Computing the min/max/average of an int[] array is a very common operation. So common that it probably already has been implemented thousands of times (and it's a pity that this functionality was not available in the standard API before Java 8).

However, if I had to implement something like this (and was not willing or allowed to use a sophisticated library solution like, for example, the SummaryStatistics of Apache Commons Math), I'd go for some utility methods:

static int min(int array[]) 
{
    int result = Integer.MAX_VALUE;
    for (int a : array) result = Math.min(result, a);
    return result;
}

int max(int array[]) 
{
    int result = Integer.MIN_VALUE;
    for (int a : array) result = Math.max(result, a);
    return result;
}

static int sum(int array[]) 
{
    int result = 0;
    for (int a : array) result += a;
    return result;
}

static double average(int array[]) 
{
    return (double)sum(array)/array.length;
}

Another advantage (apart from the "purists" argument of "Separation Of Concerns") is that these methods are reusable. You can put them into a IntArrays utility class, and whenever you need this functionality, you can just call these methods.

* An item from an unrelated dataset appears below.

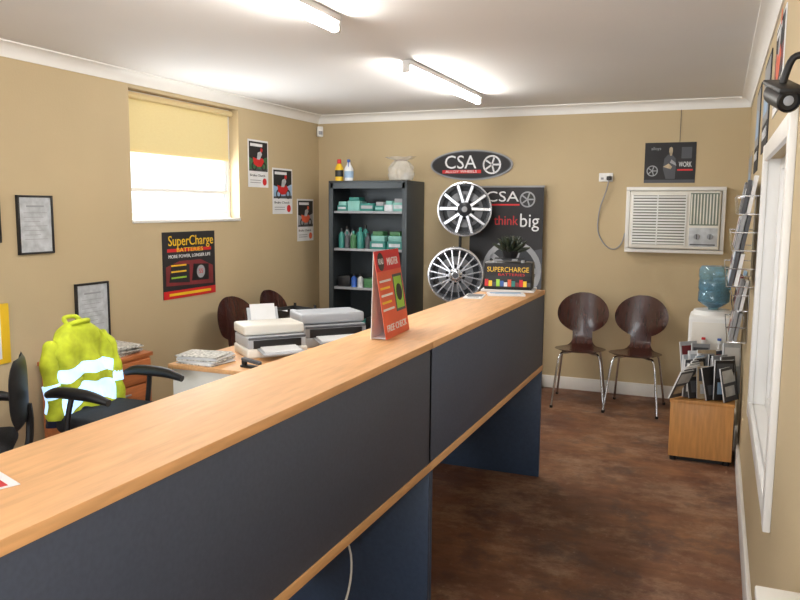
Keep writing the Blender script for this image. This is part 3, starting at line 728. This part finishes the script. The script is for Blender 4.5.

If you can already use Java 8, then it's even simpler, because exactly these operations now (finally!) are part of the standard API. They are offered in the IntStream class, that exactly has the min(), max() and average() methods that you need. There you could just write something like

int min = IntStream.of(balance).min().getAsInt();
int max = IntStream.of(balance).max().getAsInt();
double average = IntStream.of(balance).average().getAsDouble();

2 Comments

You need to read the array three time in this case while azurefrog only read it once
@Lordofdark I mentioned that the array should only be read once.